PDF Tool Kit

B

Ben Cooper

PDF Tool Kit

"If PDF is electronic paper, then pdftk is an electronic
staple-remover, hole-punch, binder, secret-decoder-ring, and
X-Ray-glasses. Pdftk is a useful tool for handling PDF
documents. Every PDF user should have one in the top drawer
of his/her desktop. Use it to:

..Merge PDF Documents
..Split PDF Pages into a New Document
..Decrypt Input as Necessary (Password Required)
..Encrypt Output as Desired
..Burst a PDF Document into Single Pages
..Report on PDF Metrics, including Metadata and Bookmarks
..Uncompress and Re-Compress Page Streams
..Repair Corrupted PDF (Where Possible)

Pdftk is also an example of how to use a library of Java
classes in a stand-alone C++ program. Specifically, it
demonstrates how GCJ and CNI allows C++ code to use iText's
(itext-paulo) Java classes."

For Windows or Linux.

It's been useful to me just for the 'burst' function.

http://www.accesspdf.com/pdftk/
 
B

Bjorn Simonsen

Ben Cooper wrote in said:
It's been useful to me just for the 'burst' function.

Thanks for the tip. I've been using a "pdf printer" (printer driver)
for that up to now. Print a page or range of pages from Acrobat
Reader, print output sent to the pdf printer and there saved as a new
pdf. Will have a look at the PDF Tool Kit to see if the burst feature
can simplify things, particulary for when I want to grab several pages
as single pages from the same pdf.

All the best,
Bjorn Simonsen
 
B

Bjorn Simonsen

Martyn wrote in
Wish it was a "real" WYSIWYG application for Windows...

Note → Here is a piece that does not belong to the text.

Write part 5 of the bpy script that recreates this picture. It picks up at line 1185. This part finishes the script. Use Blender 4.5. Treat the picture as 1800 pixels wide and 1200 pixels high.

And I wish you (and unfortunately many others in this group) would
snip. No need to quote entire messages back to us (signature and all)
when they are available in the thread.

As for the PDF Toolkit, <>http://www.accesspdf.com/pdftk/> I
understand your wish for a GUI app, but quite frankly I love the
command line for certain tasks, where it much faster than loading a
GUI app and moving about in the menus, or waiting while it works. Just
tested the burst command: a 1mb pdf file carved up into 89 pdf files
(one page per file) in a split second!... (I did not use a command
timer, but it was fast!)

All the best,
Bjorn Simonsen
 
B

Bjorn Simonsen

Bjorn Simonsen wrote in
tested the burst command: a 1mb pdf file carved up into 89 pdf files

I meant to say a 7mb file.

All the best,
Bjorn Simonsen
 
B

Ben Cooper

Bjorn said:
As for the PDF Toolkit, <>http://www.accesspdf.com/pdftk/> I
understand your wish for a GUI app, but quite frankly I love the
command line for certain tasks, where it much faster than loading a
GUI app and moving about in the menus, or waiting while it works. Just
tested the burst command: a 1mb pdf file carved up into 89 pdf files
(one page per file) in a split second!... (I did not use a command
timer, but it was fast!)

It sounds like it works well. I downloaded it at work late
on Friday so I didn't get a chance to test it on any large
(100M +) PDFs. I did test it on a small, 16pg, 26M catalog I
made and it split it quite fast. Using the burst command
alone will likely save me hours of work.